On Thursday, Senator Daniel Akaka [D-HI] convened an education sub-committee hearing on the state of reform in the D.C. public school system. D.C. Public Schools Chancellor Michelle Rhee testified, and was met with both support and opposition. Over the past two years, she has brought sweeping reforms to the DCPS and has worked to reduce waste in the system. Despite her successes in a steep uphill battle, opponents of her reform efforts held signs reading “Oppose Rhee-form” outside of the committee hearing.

While Rhee’s star-power garnered considerable attention during the hearing, the future of the D.C. Opportunity Scholarship program – and the 1,700 children who have a safe and effective education because of it – was also brought to the forefront.

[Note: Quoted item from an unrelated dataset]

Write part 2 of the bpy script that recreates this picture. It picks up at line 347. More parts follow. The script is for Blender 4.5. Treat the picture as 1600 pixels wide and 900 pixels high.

Senator Voinovich [R-OH] discussed the scholarship program at the first available moment, stating that, “for the life of me, I can’t understand why that program can’t continue.” While Chancellor Rhee did not speak at length about the scholarship program, she did publicly offer her support for continuation of the three-sector approach – the provision which provides funding to the Opportunity Scholarship Program, D.C. charter schools, and additional funding for District public schools – stating, “The tri-sector approach needs to be maintained and continued into the future.”

After two years, Rhee acknowledges that D.C.’s public schools are still some of the worst in the nation, saying yesterday, “the situation [in the public schools] remains dire.” She has championed merit pay and the renegotiation of union contracts in order to bring about real reform in these schools. Rhee supports linking teacher pay to performance: “we must recognize and reward them,” she said.

Chancellor Rhee has met much resistance from teachers unions who don’t always have the children’s best interests at heart. When attempting to reconstitute schools – firing all of the teachers in those schools and rehiring only the most qualified – she has only been moderately successful. Union contracts require that unionized teachers are always hired back somewhere in the District, meaning the underperformers are simply shuffled to other schools. Retiring NEA general counsel Bob Chanin made clear earlier this month the union’s perspective that the interest of children should not come at the expense of union power.

Chancellor Rhee is now aligned with the majority of members on the D.C. Council in supporting the D.C. OSP. Her focus on student success and parental choice are important changes to D.C.’s educational structure.